* [PROBLEM TO WORK ON] Return, exactly as written, every line from the first line of the data below through the line that contains "from mathutils import".

┌────────

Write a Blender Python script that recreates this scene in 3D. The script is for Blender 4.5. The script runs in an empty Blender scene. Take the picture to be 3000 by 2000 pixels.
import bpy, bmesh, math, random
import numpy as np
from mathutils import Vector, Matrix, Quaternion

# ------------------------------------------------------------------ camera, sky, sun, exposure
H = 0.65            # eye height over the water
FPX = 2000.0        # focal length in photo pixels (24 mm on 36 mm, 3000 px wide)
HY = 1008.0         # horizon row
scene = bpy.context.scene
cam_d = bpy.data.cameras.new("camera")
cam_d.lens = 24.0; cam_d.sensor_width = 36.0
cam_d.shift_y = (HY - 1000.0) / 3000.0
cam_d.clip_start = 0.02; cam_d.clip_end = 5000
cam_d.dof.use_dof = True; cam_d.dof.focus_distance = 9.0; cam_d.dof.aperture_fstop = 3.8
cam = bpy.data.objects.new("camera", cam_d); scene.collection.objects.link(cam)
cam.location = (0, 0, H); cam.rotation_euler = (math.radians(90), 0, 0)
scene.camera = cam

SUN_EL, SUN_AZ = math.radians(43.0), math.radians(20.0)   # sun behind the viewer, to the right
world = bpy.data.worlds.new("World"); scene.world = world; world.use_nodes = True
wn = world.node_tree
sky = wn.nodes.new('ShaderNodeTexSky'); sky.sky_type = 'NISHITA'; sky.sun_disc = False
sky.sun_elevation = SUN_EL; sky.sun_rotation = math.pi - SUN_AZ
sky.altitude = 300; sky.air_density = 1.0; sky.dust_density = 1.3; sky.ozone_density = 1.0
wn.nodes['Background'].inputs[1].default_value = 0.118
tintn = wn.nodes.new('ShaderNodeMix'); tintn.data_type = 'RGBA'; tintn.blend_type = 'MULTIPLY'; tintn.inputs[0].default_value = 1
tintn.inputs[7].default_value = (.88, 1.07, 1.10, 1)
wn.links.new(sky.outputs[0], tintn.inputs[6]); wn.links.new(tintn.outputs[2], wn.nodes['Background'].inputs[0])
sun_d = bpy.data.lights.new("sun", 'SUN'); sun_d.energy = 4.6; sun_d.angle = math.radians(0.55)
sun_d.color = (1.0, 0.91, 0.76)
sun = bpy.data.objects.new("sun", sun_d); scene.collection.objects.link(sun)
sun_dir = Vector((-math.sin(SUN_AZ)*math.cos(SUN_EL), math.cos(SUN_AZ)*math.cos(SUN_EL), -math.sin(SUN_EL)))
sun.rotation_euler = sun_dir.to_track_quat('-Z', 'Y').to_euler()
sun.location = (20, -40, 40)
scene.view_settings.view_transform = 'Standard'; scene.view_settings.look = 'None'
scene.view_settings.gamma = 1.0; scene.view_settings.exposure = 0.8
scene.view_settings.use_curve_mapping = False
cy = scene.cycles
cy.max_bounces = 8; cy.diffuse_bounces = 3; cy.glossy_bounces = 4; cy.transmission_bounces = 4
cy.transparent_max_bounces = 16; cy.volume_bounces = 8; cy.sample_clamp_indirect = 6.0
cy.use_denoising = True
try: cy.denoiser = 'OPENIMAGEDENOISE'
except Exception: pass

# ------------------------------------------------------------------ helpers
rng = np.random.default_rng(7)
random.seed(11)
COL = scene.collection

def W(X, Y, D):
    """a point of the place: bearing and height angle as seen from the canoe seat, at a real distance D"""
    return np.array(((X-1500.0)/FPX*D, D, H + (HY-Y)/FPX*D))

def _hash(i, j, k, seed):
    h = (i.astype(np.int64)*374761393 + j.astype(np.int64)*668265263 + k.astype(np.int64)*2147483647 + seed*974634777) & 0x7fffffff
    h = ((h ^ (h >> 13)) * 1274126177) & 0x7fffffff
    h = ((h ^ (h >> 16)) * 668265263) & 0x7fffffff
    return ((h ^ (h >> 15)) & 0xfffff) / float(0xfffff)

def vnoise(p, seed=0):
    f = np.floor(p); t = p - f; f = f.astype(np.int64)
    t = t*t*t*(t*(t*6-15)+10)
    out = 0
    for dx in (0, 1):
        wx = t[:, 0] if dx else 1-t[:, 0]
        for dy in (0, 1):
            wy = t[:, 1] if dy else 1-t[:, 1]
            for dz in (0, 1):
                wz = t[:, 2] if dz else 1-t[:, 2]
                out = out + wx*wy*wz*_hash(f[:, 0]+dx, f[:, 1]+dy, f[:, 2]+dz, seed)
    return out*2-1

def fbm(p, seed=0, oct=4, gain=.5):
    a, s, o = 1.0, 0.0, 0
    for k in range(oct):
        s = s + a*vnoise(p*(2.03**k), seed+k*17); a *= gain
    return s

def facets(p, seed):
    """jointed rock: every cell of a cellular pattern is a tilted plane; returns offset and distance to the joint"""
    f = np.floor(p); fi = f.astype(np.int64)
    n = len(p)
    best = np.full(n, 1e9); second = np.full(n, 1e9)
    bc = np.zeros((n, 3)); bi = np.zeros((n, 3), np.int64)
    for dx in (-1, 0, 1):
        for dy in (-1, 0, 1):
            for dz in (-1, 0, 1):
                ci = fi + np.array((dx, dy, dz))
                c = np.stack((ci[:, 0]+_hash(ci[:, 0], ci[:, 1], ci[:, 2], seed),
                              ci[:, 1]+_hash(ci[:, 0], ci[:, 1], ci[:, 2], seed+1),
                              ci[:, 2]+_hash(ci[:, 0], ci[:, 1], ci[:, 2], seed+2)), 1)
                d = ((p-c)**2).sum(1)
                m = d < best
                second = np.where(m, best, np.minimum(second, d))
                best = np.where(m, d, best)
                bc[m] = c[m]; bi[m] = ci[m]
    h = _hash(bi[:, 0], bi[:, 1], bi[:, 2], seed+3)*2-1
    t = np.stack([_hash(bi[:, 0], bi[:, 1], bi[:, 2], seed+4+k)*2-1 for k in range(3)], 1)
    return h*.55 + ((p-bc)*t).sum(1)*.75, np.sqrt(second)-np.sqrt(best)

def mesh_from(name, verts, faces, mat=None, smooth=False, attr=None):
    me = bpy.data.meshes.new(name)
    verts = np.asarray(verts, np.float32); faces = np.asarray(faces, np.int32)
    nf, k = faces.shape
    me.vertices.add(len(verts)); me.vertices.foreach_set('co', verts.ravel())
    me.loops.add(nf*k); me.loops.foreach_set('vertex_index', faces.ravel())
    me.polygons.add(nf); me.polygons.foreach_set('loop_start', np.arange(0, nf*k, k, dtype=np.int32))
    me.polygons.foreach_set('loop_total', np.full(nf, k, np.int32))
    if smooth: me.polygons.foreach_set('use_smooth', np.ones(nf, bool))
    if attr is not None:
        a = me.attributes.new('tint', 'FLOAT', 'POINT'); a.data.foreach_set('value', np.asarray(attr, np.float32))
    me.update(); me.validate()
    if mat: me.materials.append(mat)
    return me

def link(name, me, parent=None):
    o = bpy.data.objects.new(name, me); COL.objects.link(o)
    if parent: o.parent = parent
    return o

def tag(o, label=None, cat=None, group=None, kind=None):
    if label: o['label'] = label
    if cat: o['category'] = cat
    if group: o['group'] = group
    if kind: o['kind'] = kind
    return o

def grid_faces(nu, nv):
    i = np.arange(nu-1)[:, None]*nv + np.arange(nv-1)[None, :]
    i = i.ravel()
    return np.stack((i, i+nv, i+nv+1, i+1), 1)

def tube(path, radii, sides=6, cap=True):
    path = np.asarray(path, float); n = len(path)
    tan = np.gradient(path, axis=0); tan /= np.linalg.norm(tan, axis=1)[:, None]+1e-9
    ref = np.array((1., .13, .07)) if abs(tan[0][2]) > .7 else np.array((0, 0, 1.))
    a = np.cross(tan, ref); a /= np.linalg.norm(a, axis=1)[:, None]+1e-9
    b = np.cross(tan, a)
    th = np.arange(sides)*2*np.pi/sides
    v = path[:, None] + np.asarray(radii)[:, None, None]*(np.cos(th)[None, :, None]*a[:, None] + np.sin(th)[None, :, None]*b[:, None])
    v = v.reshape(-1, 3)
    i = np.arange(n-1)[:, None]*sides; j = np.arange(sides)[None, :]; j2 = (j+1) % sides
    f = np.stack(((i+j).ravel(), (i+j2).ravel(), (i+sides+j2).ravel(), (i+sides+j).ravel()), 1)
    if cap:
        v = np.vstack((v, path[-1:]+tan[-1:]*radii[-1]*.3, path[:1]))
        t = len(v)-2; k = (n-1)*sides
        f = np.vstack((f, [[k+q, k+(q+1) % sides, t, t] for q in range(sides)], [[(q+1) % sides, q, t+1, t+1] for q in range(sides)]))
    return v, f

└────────

* [ANSWER TO THE TASK]
Write a Blender Python script that recreates this scene in 3D. The script is for Blender 4.5. The script runs in an empty Blender scene. Take the picture to be 3000 by 2000 pixels.
import bpy, bmesh, math, random
import numpy as np
from mathutils import Vector, Matrix, Quaternion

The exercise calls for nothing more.